A trading hub and meeting place
Located on the dividing line between the watershed of the North Saskatchewan River system, which empties into Lake Winnipeg, and that of the Athabasca River, which discharges through the Mackenzie River system into the Arctic Ocean, Lac la Biche allows passage between the two via a short portage at the end of the Beaver River. The region abounds with lakes, rivers and forests teeming with wildlife and aquatic resources that for thousands of years sustained Indigenous peoples, notably the Cree and the Chipewyan. In the late 1700s, European fur traders began establishing trading posts, having discovered the area’s rich water system and recognized its commercial potential. When David Thompson first explored and mapped the region for the British Crown in 1798, it was clearly already very familiar to the French-Canadian and Métis voyageurs, given that the those escorting Thompson were named Ladéroute (identified as “our guide”), Baptiste Lavallée, Joseph Quartier, François Quartier, Louis Noël, Louis Drouin, Pierre Arseneault, François Raymond, Pierre Lafrenière, Antoine Saint-Martin, Simon Reaume, Baptiste Hébert and Joseph Hébert. Other names included the Indian, Little Moose and Grand Picota, evidence that the francophone crew included Amerindians. At the time, as noted by David Thompson, the fur trade was conducted in French. The names given to topographical features by the French-speaking voyageurs (many no doubt borrowed from native terms) attest to their majority presence in the region: Rivière aux Brochets [pike river], Rivière du Grand Courant [big current river] and Rivière aux Caribous [caribou river], Portage des Épinettes [spruce portage] and Portage du Lac des Souris [mice lake portage], and of course, Lac à la Biche [doe lake] !
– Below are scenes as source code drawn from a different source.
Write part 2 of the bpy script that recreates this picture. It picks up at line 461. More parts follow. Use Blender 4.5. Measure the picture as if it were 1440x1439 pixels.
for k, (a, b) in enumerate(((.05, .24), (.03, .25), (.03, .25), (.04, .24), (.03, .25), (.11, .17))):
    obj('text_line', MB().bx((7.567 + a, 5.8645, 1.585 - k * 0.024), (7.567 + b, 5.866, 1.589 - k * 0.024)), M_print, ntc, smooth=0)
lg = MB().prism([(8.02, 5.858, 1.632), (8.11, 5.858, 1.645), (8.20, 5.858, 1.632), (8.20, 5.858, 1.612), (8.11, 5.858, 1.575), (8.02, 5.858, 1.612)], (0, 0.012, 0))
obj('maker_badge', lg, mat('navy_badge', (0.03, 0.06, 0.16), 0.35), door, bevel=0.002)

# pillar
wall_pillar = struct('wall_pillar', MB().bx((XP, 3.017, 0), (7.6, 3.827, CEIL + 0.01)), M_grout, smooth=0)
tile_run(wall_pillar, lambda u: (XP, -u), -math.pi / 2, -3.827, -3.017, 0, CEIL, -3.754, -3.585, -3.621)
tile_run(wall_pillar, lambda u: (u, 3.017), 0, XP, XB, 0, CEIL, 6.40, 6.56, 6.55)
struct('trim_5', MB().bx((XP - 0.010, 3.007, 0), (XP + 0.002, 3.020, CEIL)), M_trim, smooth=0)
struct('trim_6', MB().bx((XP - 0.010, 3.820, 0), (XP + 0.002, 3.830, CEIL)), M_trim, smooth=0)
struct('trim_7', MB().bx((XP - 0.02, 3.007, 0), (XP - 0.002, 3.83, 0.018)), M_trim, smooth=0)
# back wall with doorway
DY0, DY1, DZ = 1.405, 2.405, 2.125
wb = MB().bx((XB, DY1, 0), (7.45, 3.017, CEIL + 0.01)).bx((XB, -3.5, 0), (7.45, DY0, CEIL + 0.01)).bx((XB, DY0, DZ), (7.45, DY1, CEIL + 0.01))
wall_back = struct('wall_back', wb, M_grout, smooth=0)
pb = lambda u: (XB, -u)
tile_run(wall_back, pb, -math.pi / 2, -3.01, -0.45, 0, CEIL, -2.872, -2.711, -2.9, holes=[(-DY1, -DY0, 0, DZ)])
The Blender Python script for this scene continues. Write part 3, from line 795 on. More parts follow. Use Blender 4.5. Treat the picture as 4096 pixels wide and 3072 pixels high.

By the late 1790s, the North West Company’s trading post at Lac La Biche had become an important meeting place for Amerindians, French-Canadian and Métis voyageurs and British traders. When the North West Company merged with its great rival the Hudson’s Bay Company in 1821, the Lac La Biche post was abandoned. This led many French-speaking voyageurs to leave the region and settle on tracts of land offered to them on the Red River (now Winnipeg). It was the end of an era.
Oblate missionaries found and develop the mission
The first Oblates of Mary Immaculate arrived in 1844 accompanied by a number of Catholic families, who were still there eight years later when the permanent Notre-Dame-des-Victoires mission was founded. The religious community of the Missionary Oblates was founded in France and sent many missionaries to Canada in the latter half of the 19thcentury. The Oblates were instrumental in the settlement of the Canadian West, and provided First Nations, Métis and French Canadians with religious and other teachings in French. The Grey Nuns joined the Oblates at Lac La Biche in 1862, opening an orphanage and a school, which, along with the schools at Lac Ste. Anne and Fort Edmonton, marked the beginning of French-language education in Alberta. The Grey Nuns were replaced in 1905 by the Daughters of Jesus, who taught mathematics, French, English, religious studies, drawing, music and household skills to day students and boarders, French-Canadian and Métis, boys and girls alike. A local resident of Métis descent, Edgar Ladouceur, recalls going to school every day in winter on a sled pulled by his dog.
Notre-Dame-des-Victoires became the main supply depot for all Catholic missions in the North West. The Oblates moved the mission to its current site, some ten kilometres northwest of its original location, to underscore their independence from the Hudson’s Bay Company. Lac La Biche became an episcopal see and was soon a self-sufficient, prosperous community where Whites, Métis and Natives interacted harmoniously. The mission was rebuilt and buildings added from the late 1800s to the mid-1900s, eventually closing its doors in 1963. Today, the Notre-Dame-des-Victoires/Lac La Biche Mission is an important place o memory for the local population.